In the three years the group has been together, it has maintained its original 10 members.

“As a drill team we’re just a bunch of like-minded friends who all enjoy doing the same thing, but being a part of the drill team just allows everyone to enjoy the camaraderie that comes with horses, the teamwork individually with the horse, and the teamwork generally as a team.”

In the past, the group has performed in rodeos, parades and at Carrot River Family Day. Each year they perform a new routine. Arsenie said they perform about four times as many shows compared to when they first started.

Every year Arsenie tries to increase the difficulty of the moves.

“This pattern compared to when we first started is three times better, for sure,” Arsenie said.

The greatest challenge she finds in coaching is trying to match the horses’ personalities with their positions in the ranks.

“Their personalities, their stride lengths, most confident horses at the front for the leadership positions. Balancing just horse personalities is huge,” Arsenie said. “There are some horses that have no problem leading the herd, and some horses are more like followers so they get pushed to the middle or the back.”

She said horses in that way are like a classroom of children.

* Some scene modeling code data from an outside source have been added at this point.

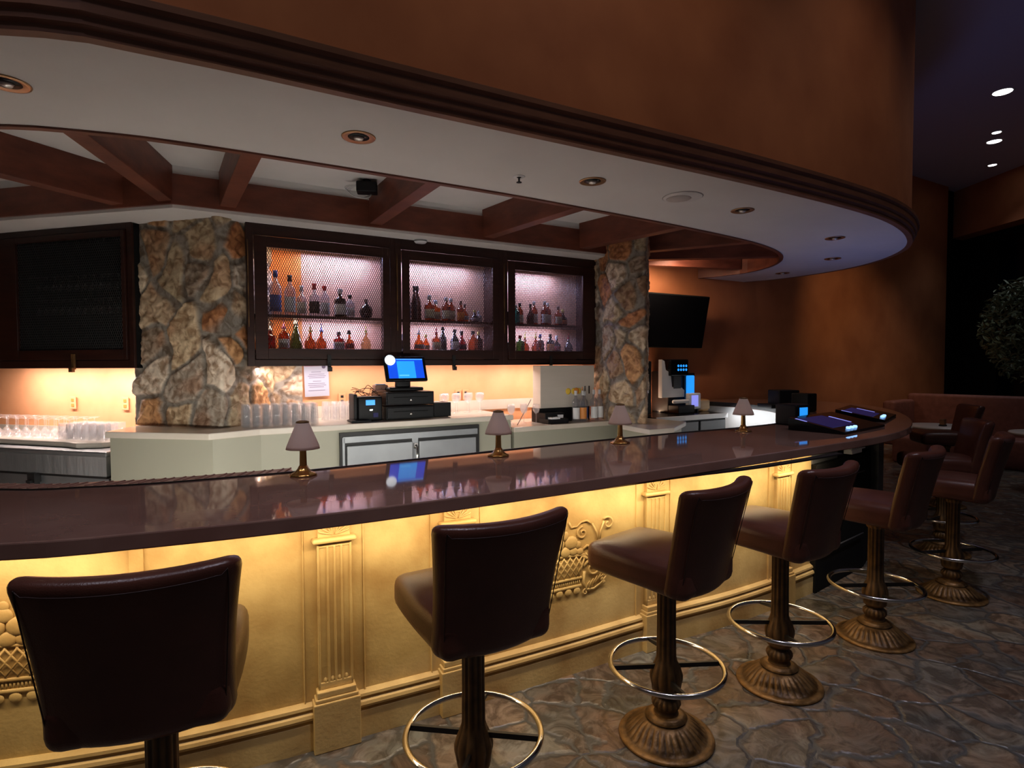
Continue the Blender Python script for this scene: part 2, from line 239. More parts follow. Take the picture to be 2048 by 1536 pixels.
# ---------------------------------------------------------------- mesh helpers
class MB:
    def __init__(s): s.v = []; s.f = []; s.sm = []
    def add(s, vs, fs, smooth=False, M=None):
        k = len(s.v)
        s.v += [tuple(M @ Vector(p)) if M is not None else tuple(p) for p in vs]
        s.f += [tuple(i + k for i in f) for f in fs]; s.sm += [smooth] * len(fs); return s
    def box(s, x0, x1, y0, y1, z0, z1, M=None):
        vs = [(x, y, z) for z in (z0, z1) for y in (y0, y1) for x in (x0, x1)]
        return s.add(vs, [(0, 2, 3, 1), (4, 5, 7, 6), (0, 1, 5, 4), (2, 6, 7, 3), (0, 4, 6, 2), (1, 3, 7, 5)], False, M)
    def prism(s, poly, z0, z1, M=None):
        n = len(poly); ar = sum(poly[i][0] * poly[(i + 1) % n][1] - poly[(i + 1) % n][0] * poly[i][1] for i in range(n))
        if ar < 0: poly = poly[::-1]
        vs = [(x, y, z0) for x, y in poly] + [(x, y, z1) for x, y in poly]
        fs = [tuple(range(n))[::-1], tuple(range(n, 2 * n))] + [(i, (i + 1) % n, n + (i + 1) % n, n + i) for i in range(n)]
        return s.add(vs, fs, False, M)
    def lathe(s, prof, n=24, mod=None, M=None, smooth=True):
        vs = []; m = len(prof)
        for i in range(n):
            a = 2 * PI * i / n
            for j, (r, z) in enumerate(prof):
                rr = mod(a, r, z) if mod else r
                vs.append((rr * math.cos(a), rr * math.sin(a), z))
        fs = [(i * m + j, ((i + 1) % n) * m + j, ((i + 1) % n) * m + j + 1, i * m + j + 1) for i in range(n) for j in range(m - 1)]
        if prof[0][0] > 1e-6: fs.append(tuple(i * m for i in range(n))[::-1])
        if prof[-1][0] > 1e-6: fs.append(tuple(i * m + m - 1 for i in range(n)))
        return s.add(vs, fs, smooth, M)
    def tube(s, path, r, n=8, closed=False, M=None, taper=None):
        P = [Vector(p) for p in path]; m = len(P); vs = []
        up = Vector((0, 0, 1)); prev = None
        for i in range(m):
            t = (P[(i + 1) % m] - P[i - 1]) if closed else (P[min(i + 1, m - 1)] - P[max(i - 1, 0)])
            t.normalize()
            if prev is None: a = up if abs(t.z) < .9 else Vector((1, 0, 0))
            else: a = prev
            x = (a - t * a.dot(t)); x = x.normalized() if x.length > 1e-5 else Vector((1, 0, 0)); prev = x; y = t.cross(x)
            rr = r if taper is None else r * taper(i / (m - 1))
            vs += [tuple(P[i] + (x * math.cos(2 * PI * k / n) + y * math.sin(2 * PI * k / n)) * rr) for k in range(n)]
        fs = []
        for i in range(m if closed else m - 1):
            for k in range(n): fs.append((i * n + k, i * n + (k + 1) % n, ((i + 1) % m) * n + (k + 1) % n, ((i + 1) % m) * n + k))
        if not closed: fs += [tuple(range(n))[::-1], tuple((m - 1) * n + k for k in range(n))]
        return s.add(vs, fs, True, M)
    def rbox(s, sx, sy, sz, r, n=6, fn=None, M=None, c=(0, 0, 0)):
        h = Vector((sx / 2, sy / 2, sz / 2)); idx = {}; vs = []; fs = []
        def prm(k, half):   # spread samples: more near the edges
            inner = half - r
            seq = [-half + r * (1 - math.cos(PI / 2 * q / 3)) for q in range(3)] + [-inner + 2 * inner * q / n for q in range(n + 1)] + [half - r * (1 - math.cos(PI / 2 * q / 3)) for q in (2, 1, 0)]
            return seq
        S = [prm(0, h.x), prm(1, h.y), prm(2, h.z)]; m = len(S[0]) - 1
        def vid(i, j, k):
            key = (i, j, k)
            if key not in idx:
                p = Vector((S[0][i], S[1][j], S[2][k])); q = Vector([max(-h[a] + r, min(h[a] - r, p[a])) for a in range(3)]); d = p - q
                if d.length > 1e-9: p = q + d.normalized() * r
                idx[key] = len(vs); w = p + Vector(c); vs.append(tuple(fn(w) if fn else w))
            return idx[key]
        for i in range(m):
            for j in range(m):
                fs += [(vid(i, j, 0), vid(i, j + 1, 0), vid(i + 1, j + 1, 0), vid(i + 1, j, 0)), (vid(i, j, m), vid(i + 1, j, m), vid(i + 1, j + 1, m), vid(i, j + 1, m)),
                       (vid(i, 0, j), vid(i + 1, 0, j), vid(i + 1, 0, j + 1), vid(i, 0, j + 1)), (vid(i, m, j), vid(i, m, j + 1), vid(i + 1, m, j + 1), vid(i + 1, m, j)),
                       (vid(0, i, j), vid(0, i, j + 1), vid(0, i + 1, j + 1), vid(0, i + 1, j)), (vid(m, i, j), vid(m, i + 1, j), vid(m, i + 1, j + 1), vid(m, i, j + 1))]
        return s.add(vs, fs, True, M)
    def sweep(s, path, prof, closed=False, smooth=False):
        """profile (out, z) swept along a 2D path; out is to the right of travel"""
        P = [Vector(p) for p in path]; m = len(P); k = len(prof); vs = []
        for i in range(m):
            if closed: a, b = P[i] - P[i - 1], P[(i + 1) % m] - P[i]
            else: a = P[i] - P[max(i - 1, 0)] if i else P[1] - P[0]; b = P[i + 1] - P[i] if i < m - 1 else a
            a = a.normalized(); b = b.normalized(); t = (a + b).normalized(); nn = Vector((t.y, -t.x)); sc = 1 / max(.5, nn.dot(Vector((a.y, -a.x))))
            vs += [(P[i].x + nn.x * o * sc, P[i].y + nn.y * o * sc, z) for o, z in prof]
        fs = []
        for i in range(m if closed else m - 1):
            j = (i + 1) % m
            for q in range(k): fs.append((i * k + q, i * k + (q + 1) % k, j * k + (q + 1) % k, j * k + q))
        if not closed: fs += [tuple(range(k)), tuple((m - 1) * k + q for q in range(k))[::-1]]
        return s.add(vs, fs, smooth)
    def build(s, name, m, parent=None, loc=None, bevel=0, seg=2, fixn=True):
        me = bpy.data.meshes.new(name); me.from_pydata(s.v, [], s.f); me.polygons.foreach_set('use_smooth', s.sm); me.update()
        if fixn:
            import bmesh
            bm = bmesh.new(); bm.from_mesh(me); bmesh.ops.recalc_face_normals(bm, faces=bm.faces); bm.to_mesh(me); bm.free()
        me.materials.append(MATS[m]); o = bpy.data.objects.new(name, me); COL.objects.link(o)
        if parent is not None: o.parent = parent
        if loc is not None: o.location = loc
        if bevel:
            md = o.modifiers.new('bevel', 'BEVEL'); md.width = bevel; md.segments = seg; md.limit_method = 'ANGLE'; md.angle_limit = R(40)
        return o
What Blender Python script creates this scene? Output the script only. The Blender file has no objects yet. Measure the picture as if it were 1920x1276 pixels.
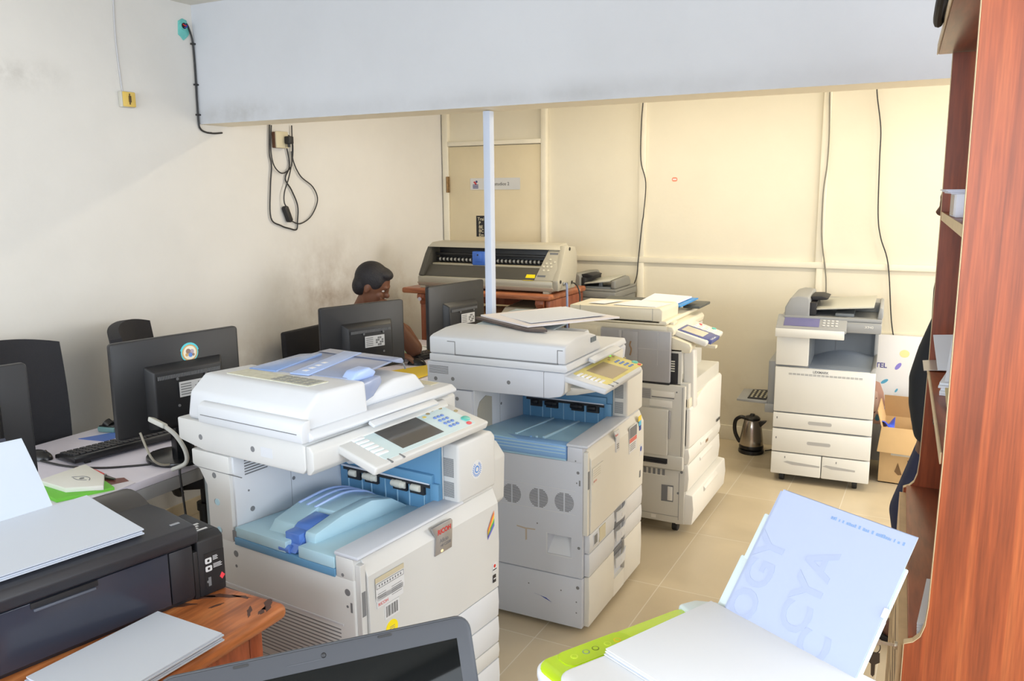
import bpy, bmesh, math, random
from mathutils import Vector, Matrix, Euler
random.seed(7)
SC = bpy.context.scene
COL = SC.collection
R = math.radians
PI = math.pi

# ---------------------------------------------------------------- materials
def lin(c):
    o = []
    for v in c:
        v /= 255.0
        o.append(v / 12.92 if v <= .04045 else ((v + .055) / 1.055) ** 2.4)
    return tuple(o) + (1.0,)

MATS = {}
def mat(name, c, rough=.5, metal=0, var=0.0, scale=6.0, bump=0.0, bscale=60.0, spec=.5, trans=0.0, alpha=1.0, emit=0.0, stretch=None, coat=0.0):
    if name in MATS: return MATS[name]
    m = bpy.data.materials.new(name); m.use_nodes = True
    nt = m.node_tree; N = nt.nodes; Lk = nt.links
    b = N['Principled BSDF']
    b.inputs['Base Color'].default_value = lin(c)
    b.inputs['Roughness'].default_value = rough
    b.inputs['Metallic'].default_value = metal
    b.inputs['Specular IOR Level'].default_value = spec
    b.inputs['Transmission Weight'].default_value = trans
    b.inputs['Alpha'].default_value = alpha
    b.inputs['Coat Weight'].default_value = coat
    if emit:
        b.inputs['Emission Color'].default_value = lin(c); b.inputs['Emission Strength'].default_value = emit
    tc = N.new('ShaderNodeTexCoord')
    src = tc.outputs['Object']
    if stretch:
        mp = N.new('ShaderNodeMapping'); mp.inputs['Scale'].default_value = stretch
        Lk.new(src, mp.inputs['Vector']); src = mp.outputs['Vector']
    if var:
        n = N.new('ShaderNodeTexNoise'); n.inputs['Scale'].default_value = scale; n.inputs['Detail'].default_value = 4
        Lk.new(src, n.inputs['Vector'])
        r = N.new('ShaderNodeMapRange'); r.inputs['From Min'].default_value = .3; r.inputs['From Max'].default_value = .7
        r.inputs['To Min'].default_value = 1 - var; r.inputs['To Max'].default_value = 1 + var * .5
        Lk.new(n.outputs['Fac'], r.inputs['Value'])
        mx = N.new('ShaderNodeMix'); mx.data_type = 'RGBA'; mx.blend_type = 'MULTIPLY'; mx.inputs[0].default_value = 1
        mx.inputs[6].default_value = lin(c); Lk.new(r.outputs[0], mx.inputs[7])
        Lk.new(mx.outputs[2], b.inputs['Base Color'])
    if bump:
        n2 = N.new('ShaderNodeTexNoise'); n2.inputs['Scale'].default_value = bscale; n2.inputs['Detail'].default_value = 3
        Lk.new(src, n2.inputs['Vector'])
        bp = N.new('ShaderNodeBump'); bp.inputs['Strength'].default_value = bump; bp.inputs['Distance'].default_value = .01
        Lk.new(n2.outputs['Fac'], bp.inputs['Height']); Lk.new(bp.outputs[0], b.inputs['Normal'])
    MATS[name] = m
    return m

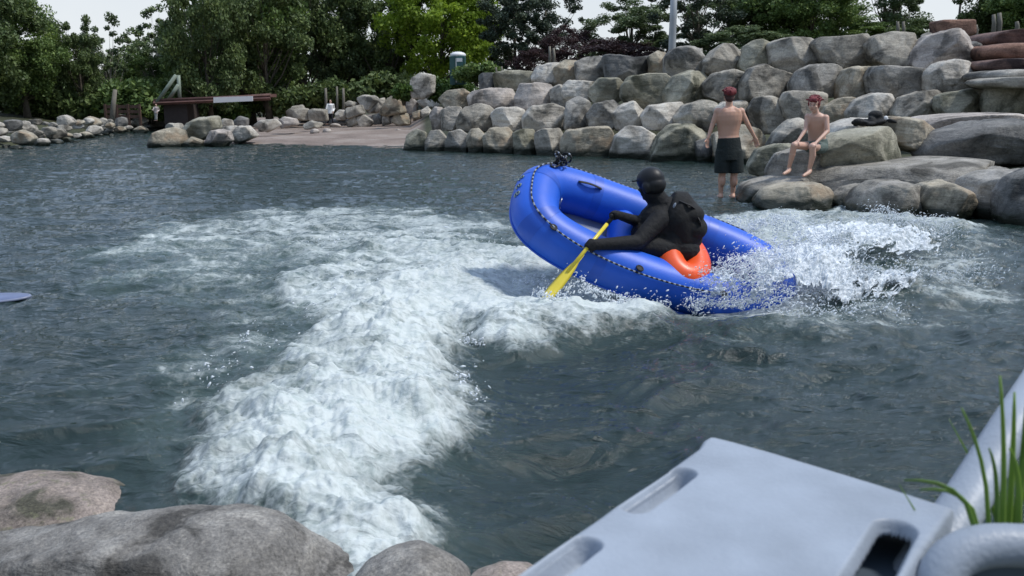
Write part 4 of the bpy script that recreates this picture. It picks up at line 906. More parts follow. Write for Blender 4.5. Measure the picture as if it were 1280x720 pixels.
def hand(mb, wrist, dirv, palmn, s=1.0, curl=.35, spread=.25):
    """palm, four unequal bent fingers and a thumb leaving the side of the palm"""
    d = Vector(dirv).normalized(); n_ = Vector(palmn); n_ = (n_-d*n_.dot(d)).normalized(); sd = d.cross(n_)
    w_ = Vector(wrist); pc = w_+d*.045*s
    M = Matrix((d, sd, n_)).transposed(); mb.ell(pc, (.052*s, .042*s, .018*s), M, 14, 10); mb.ell(w_, (.03*s, .028*s, .022*s), M, 12, 8)
    for k, (o_, ln) in enumerate([(-.031, .062), (-.011, .076), (.010, .080), (.030, .070)]):
        a = w_+d*.075*s+sd*o_*s; dd = (d+sd*(o_*spread*8)).normalized()
        k1 = (dd*math.cos(curl)+n_*math.sin(curl)); k2 = (dd*math.cos(curl*2.2)+n_*math.sin(curl*2.2))
        limb(mb, [a, a+dd*.2*ln*s, a+dd*.2*ln*s+k1*.42*ln*s, a+dd*.2*ln*s+k1*.42*ln*s+k2*.38*ln*s], [.0095*s, .0092*s, .0085*s, .0072*s], 8)
    a = w_+d*.025*s+sd*.034*s; td = (d*.65+sd*.8+n_*.3).normalized()
    limb(mb, [a, a+td*.035*s, a+td*.035*s+(td+n_*.4).normalized()*.03*s], [.0125*s, .0105*s, .0085*s], 8)
def head(mb, c, fwd, up=(0,0,1), s=1.0):
    """skull, jaw, nose, brow, lips and ears, facing fwd"""
    f = Vector(fwd).normalized(); u_ = Vector(up); u_ = (u_-f*u_.dot(f)).normalized(); sd = f.cross(u_); M = Matrix((f, sd, u_)).transposed(); c = Vector(c)
    L_ = lambda a, b_, d: c+f*a*s+sd*b_*s+u_*d*s
    mb.ell(L_(-.005, 0, .025), (.097*s, .076*s, .092*s), M, 20, 14); mb.ell(L_(.03, 0, -.045), (.060*s, .057*s, .070*s), M, 18, 12)
    mb.ell(L_(.062, 0, -.098), (.022*s, .024*s, .017*s), M, 10, 8)
    mb.ell(L_(.098, 0, -.03), (.020*s, .013*s, .014*s), M, 10, 8); mb.ell(L_(.092, 0, -.008), (.012*s, .010*s, .030*s), M, 10, 8)
    mb.ell(L_(.082, 0, .018), (.016*s, .052*s, .010*s), M, 12, 8); mb.ell(L_(.083, 0, -.064), (.012*s, .024*s, .008*s), M, 10, 8)
    for e in (-1, 1):
        mb.ell(L_(-.008, e*.080, -.012), (.020*s, .008*s, .030*s), M, 10, 8); mb.ell(L_(.055, e*.040, -.035), (.03*s, .022*s, .022*s), M, 10, 8)
    return L_, M
def face_bits(root, L_, M, s=1.0, brow=(.05,.02,.02)):
    wh = simple('eye_white', (.75,.74,.72), .3); ir = simple('iris', (.05,.035,.025), .3); lp_ = simple('lips', (.42,.20,.17), .5); bw = simple('eyebrow', brow, .8)
    for e in (-1, 1):
        m = MB(); m.ell(L_(.078, e*.030, -.004), (.011*s, .013*s, .007*s), M, 12, 8); w0 = m.build('eye', wh, root)
        m = MB(); m.ell(L_(.088, e*.030, -.004), (.003*s, .0055*s, .0055*s), M, 10, 6); q0 = m.build('iris', ir, w0)
        m = MB(); m.ell(L_(.090, e*.031, .017), (.008*s, .018*s, .004*s), M, 10, 6); m.build('eyebrow', bw, root)
    m = MB(); m.ell(L_(.092, 0, -.064), (.006*s, .021*s, .006*s), M, 12, 6); m.build('mouth', lp_, root)
def skinmat(name, c, blush):
    m, nt, b = newmat(name); g = N(nt, 'ShaderNodeTexCoord'); n = N(nt, 'ShaderNodeTexNoise', Scale=3.5, Detail=5); nt.links.new(g.outputs['Object'], n.inputs['Vector'])
    nt.links.new(ramp(nt, n.outputs[0], [(.35, c), (.65, blush)]), b.inputs['Base Color']); b.inputs['Roughness'].default_value = .5
    b.inputs['Subsurface Weight'].default_value = .12; b.inputs['Subsurface Radius'].default_value = (.02, .008, .004); b.inputs['Subsurface Scale'].default_value = .5
    return m
SKIN = skinmat('boy_skin', (.56,.33,.235), (.62,.36,.26)); SKIN2 = skinmat('boy_pale_skin', (.58,.37,.28), (.63,.39,.30))
HAIR = simple('dyed_red_hair', (.17,.018,.024), .6, .35, 40, .6, 120); HAIRD = simple('dark_hair', (.055,.022,.02), .7, .3, 40, .6, 120)
def tufts(mb, c, r, n, seed):
    q = random.Random(seed)
    for _ in range(n):
        a = q.uniform(0, 6.28); e = q.uniform(.15, 1.4); d = Vector((math.cos(a)*math.cos(e), math.sin(a)*math.cos(e), math.sin(e))); p = Vector(c)+Vector((d.x*r[0], d.y*r[1], d.z*r[2]))
        mb.tube([p-d*.01, p+d*.016+Vector((q.uniform(-.02,.02), q.uniform(-.02,.02), -.004)), p+d*.022+Vector((q.uniform(-.035,.035), q.uniform(-.035,.035), -.014))], [.016,.013,.006], 7)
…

“You have the party animals, you have the kids who like to sit quietly. You have horses that are the exact same thing.”

Arsenie also finds their personalities affect the choreography itself.

“We start up, every move is slow then we just build the speed, build the speed, build the speed, and that comes with confidence too.”

Arsenie said they were thrilled to be asked to be the opening act of the rodeo.

“It’s definitely an honour to be here but we think every performance we do is an honour.”

The group expects to perform about half a dozen more performances this year before the season ends.